Après l'échéance électorale de mars 1967, on décidait de passer à l'exécution. Quelques semaines encore, et les pouvoirs spéciaux demandés et obtenus apportaient les moyens de procédure : la réforme serait prise par ordonnances.

Une obligation nouvelle

Les trois ordonnances publiées au JO du 18 août et complétées par un décret d'application du 21 décembre 1967 établissent un droit nouveau des travailleurs sur les résultats de l'entreprise. Celle-ci, dès lors qu'elle emploie plus de 100 salariés, est soumise, à compter du 1er janvier 1968, à l'obligation de leur transférer la propriété d'une partie de son bénéfice.

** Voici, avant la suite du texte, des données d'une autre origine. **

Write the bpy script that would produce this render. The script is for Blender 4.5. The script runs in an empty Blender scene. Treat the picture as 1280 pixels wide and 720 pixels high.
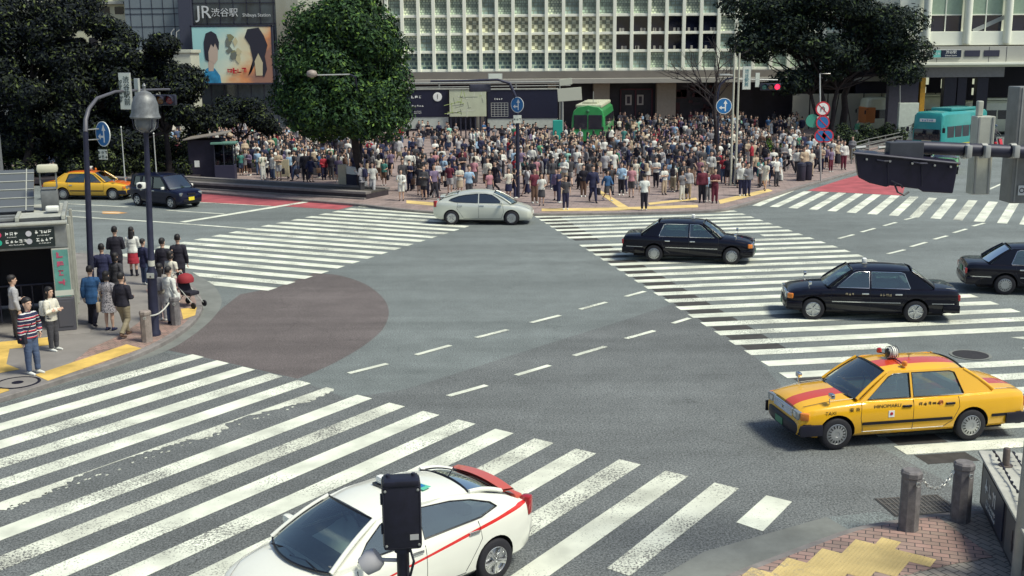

Il s'agit ainsi de créer un intéressement direct aux fruits de l'expansion, de permettre « la formation d'une épargne nouvelle et le développement des investissements » en vue du progrès de l'économie. Il s'agit également, « sans diminuer en rien l'autorité de la direction », de favoriser « l'établissement de rapports nouveaux entre salariés, représentés par leurs syndicats, et patrons ».

Le ministère des Finances évalue à un peu moins de 5 millions le nombre de travailleurs appelés à bénéficier de l'intéressement.

Une réserve spéciale

Les droits qui leur sont attribués au titre de l'intéressement sont calculés en fonction des salaires perçus, mais limités à un plafond. Ils ne sont pas soumis à l'impôt sur le revenu. Ils ne peuvent être ni libérés, ni transférés, ni négociés avant l'expiration d'un délai de cinq ans, sauf dans certains cas (mariage, licenciement, mise à la retraite, invalidité ou décès du bénéficiaire).

Les sommes ainsi retenues sont obligatoirement consacrées à des investissements intérieurs ou extérieurs à l'entreprise. Elles sont une quote-part, variable selon les résultats d'exploitation, de ce qui reste du bénéfice fiscal net après déduction des impôts et rémunération des capitaux propres (capital social, réserves, reports à nouveau et provisions) au taux uniforme de 5 %. Elles constituent une « réserve spéciale de participation ». Elles sont calculées après clôture de chaque exercice et figurent dans le bilan de l'exercice suivant.

Les modalités

Ces sommes servent encore de bases pour le calcul des exonérations fiscales qui sont associées à l'intéressement et ont pour effet, pratiquement, d'en reverser la charge entière sur les finances publiques, à la condition que l'entreprise en double l'investissement.

Le mode d'utilisation des sommes inscrites à la réserve spéciale peut être :
– l'attribution d'actions de l'entreprise ;
– l'ouverture d'un droit de créance (en forme d'obligations ou de comptes courants bloqués) ;
– le versement à des organismes de placement de fonds ;
– le versement à un plan d'épargne de l'entreprise.

Sous réserve d'agrément, des accords peuvent être conclus sur des bases différentes entre employeurs et salariés. Quant aux régimes d'intéressement existant avant le 18 août 1967, ils peuvent être maintenus jusqu'au 1er janvier 1970, s'ils sont reconnus comme au moins équivalents.

Dans tous les cas, les modalités de la participation doivent s'insérer soit dans une convention collective entre les organisations patronales et ouvrières au niveau de la branche ou de la région, soit dans un accord d'entreprise conclu par l'employeur avec la représentation syndicale ou le comité d'entreprise.

Critiques et objection

Les trois ordonnances avaient fourni un cadre qu'il s'agissait de remplir. Tout dépend et dépendra longtemps encore de ce qu'on voudra y mettre, ainsi que du fonctionnement du système.

Tel qu'il fut conçu et présenté, l'intéressement a suscité plus de protestations et de critiques que de satisfaction. Le patronat marqua vite une certaine inquiétude. Les syndicats ouvriers parlèrent de pseudo-intéressement, de faux-semblant, voire d'escroquerie.

Les responsables gouvernementaux, bon nombre de gaullistes et leurs alliés giscardiens redoutaient d'être allés trop loin, sous la pression du chef de l'État. Les gaullistes de gauche ne se déclaraient pas satisfaits par des dispositions trop timides à leurs yeux.